Brindza comes in as an absolute kicking specimen with probably the strongest leg on the roster. He should take over kickoffs and may push Turk for punting duties. If that’s not immediate contribution, I don’t know what is. Winning the 3rd phase is crucial to program success.

Matt: Kyle Brindza*
I’ll asterisk this one, as I think most ND fans (and I assume my fellow Roundtable writers) would agree that Lynch, Tuitt and Ishaq have an opportunity to make a difference right away in the front seven. To discuss someone different, I’ll go with Brindza, who has a monster leg and figures to give incumbent Ben Turk all he can handle for the punting duties. Turk has been a disappointment for the majority of his career, and it wouldn’t shock me if Brindza was punting and kicking off on September 3rd against USF.

Best Overall Career

Jeremy: Everett Golson
Although he’s slight in stature, Everett Golson is the perfect spread QB for the Kelly offense. Really the only foreseeable limitation (other than his size, of course) is the depth chart ahead of him. But I think Kelly is going to find it extremely difficult to keep him off the field in 2011, and I’d expect him to be starting by the time the Irish head to the Emerald Isle to open the 2012 season.

Jimmy: TBD

Matt: Everett Golson
I couldn’t be more impressed with Golson after watching his interview and highlight tape on UND.com. Just a kid that seems to get it and an undeniable talent at QB. Last year, BK inherited a recruiting class, and he admitted yesterday that his recruiting consisted of trying to keep Charlie’s class together. Translation: these weren’t my guys. Not saying that BK would or wouldn’t have recruited them anyway, just that they were Charlie’s guys that BK had to retain.

At QB, Rees has proven an effective game manager, bringing up memories of Matt Lovecchio. Andrew Hendrix has drawn rave reviews while remaining a mystery to ND fans. But Golson is his handpicked QB to run the spread, and received offers from UF, UGA, SC, UNC, Ohio State and Tennessee to name a few. It’s not like he’s just a guy who Kelly sees as a long term project. Don’t let the 3 star ranking or 6 foot height fool you – Golson is a big time QB prospect. Not to go all Beano Cook on you with this prediction, but I believe that when it’s all said and done on his career, Everett Golson will have been the QB that leads ND to a national championship.

Biggest Need for 2012

Jeremy: RB, Interior Line, DB
There are several. Kelly has recruited only two RBs in two classes, neither of whom could be considered perfect fits for what he wants to do on offense. Cierre Wood does have 3 more years of eligibility, and there are rumors that Theo Riddick could be moving back to RB, but its time for Kelly to grab a few elite backs. Also – depending upon how that DE depth chart works out, the Irish probably need to get a few interior offensive lineman, including an elite center. Other needs include defensive backs (including a few corners and at least one elite safety), a stud WR, a stud ILB, and at least one big body for NT. Kelly is going to have to be a bit stingy with his offers because there won’t be many scholarships to go around, but hopefully the on-field performance of the team will allow him to aim high in the 2012 class.

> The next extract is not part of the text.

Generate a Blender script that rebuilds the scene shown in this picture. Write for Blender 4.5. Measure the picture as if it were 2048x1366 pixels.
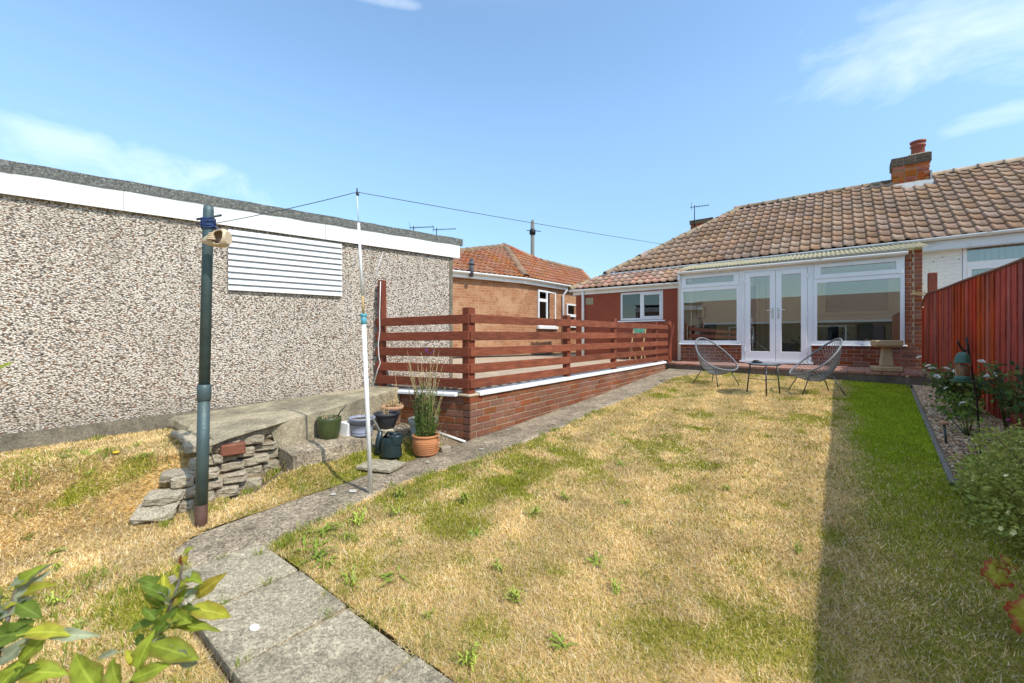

Jimmy: RB, Offensive Line, DB
Optimistically big picture, a handful of impact players who push Notre Dame back into a BCS bowl and NC contention. 2012 boasts a gauntlet of a schedule, but the talent and learning curve should coalesce into a special season. More specifically, absolute team needs will be running back, O-line and defensive secondary. Kelly has stated he’ll always look to add a QB with every class and playmakers are always on the radar, as they should be. Can’t disagree with that. What I appreciate the most out of Kelly’s first full cycle is they started with a plan and executed it quite well. D-Line was the focus and the coaches followed through emphatically. I have confidence Kelly will take stock of what he has, where the parts fit in and address accordingly.

Matt: RB, DB, DT
I talked about this above, but running back and the defensive backfield become alarmingly thin after this year, with a lot of unproven guys on the roster that may or may not be an answer. To his credit, BK has already admitted that these are need areas and has begun to target and offer many of the top juniors at these positions. Barry Sanders Jr. would look good in blue and gold.

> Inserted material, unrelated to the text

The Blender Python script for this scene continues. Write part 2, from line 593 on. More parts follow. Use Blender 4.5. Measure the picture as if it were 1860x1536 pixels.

The third category that is an absolute must for ND next year is defensive tackle. For whatever reason, this has been the most elusive position for ND to recruit over the years. Think about it, when was the last time ND has someone even in the same ballpark as a Glenn Dorsey, Mount Cody or Nick Fairley? Trevor Laws was a nice interior player and if he got to play with guys like Manti Teo and some of these incoming pass rushers, he may well have been remembered more fondly. But as it turned out he was a bright spot on some of the worst defensive units in ND history. These SEC teams that are holding the crystal ball at the end of the year have had the common denominator of a big ugly that wreaks havoc in the backfield and stuffs the run. ND hasn’t had that kind of guy in forever.

All reports are that Louis Nix (from Jacksonville with offers from the Florida triumvirate) is ready to burst onto the scene, and the position should be in capable hands this year with Hafis Williams and Sean Cwynar in the mix as well. But if ND wants to complement its new cache of pass rushers off the edge, they absolutely need one or two mammoth run stuffers up the middle.

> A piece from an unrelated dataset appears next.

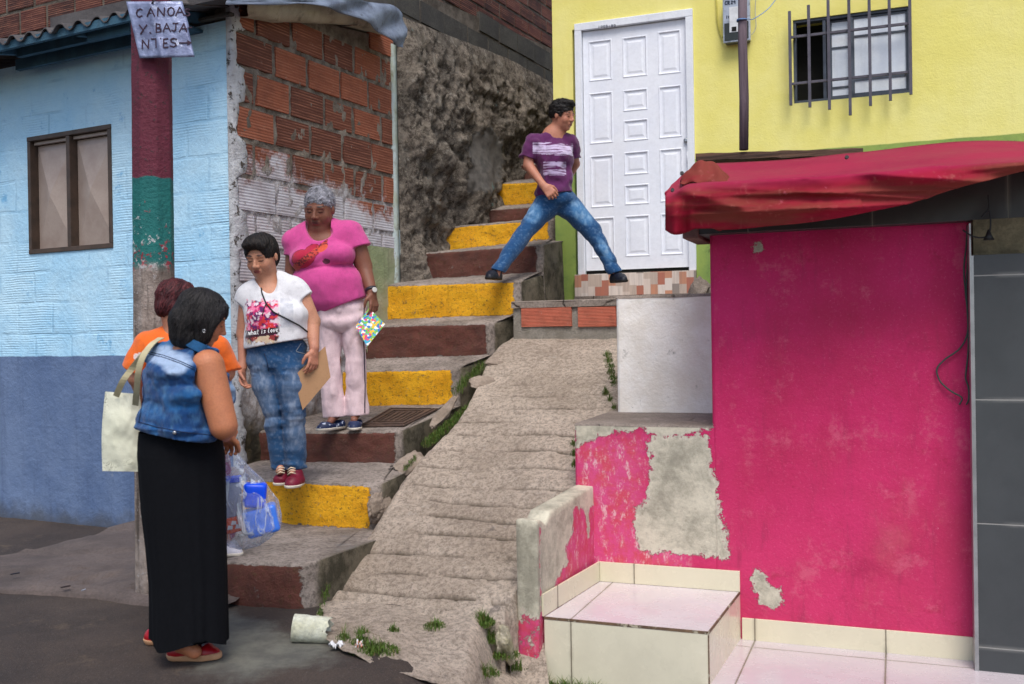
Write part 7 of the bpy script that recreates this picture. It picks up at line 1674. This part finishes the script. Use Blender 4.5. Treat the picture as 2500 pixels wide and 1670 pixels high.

Honorable mention to offensive line, although BK has some options and flexibility to switch several of these defensive lineman to the offensive side of the ball. I’ll withhold judgment on this position until the roster moves are all finished, presumably at the end of spring practice.

1 comment:

Jimmy said...

Love that your pick of Rabasa shows him trying to decapitate a Wolverine-esque jersey. Glad he's already got experience with that.

I'll update my "Best Of" Class of '11 up there shortly.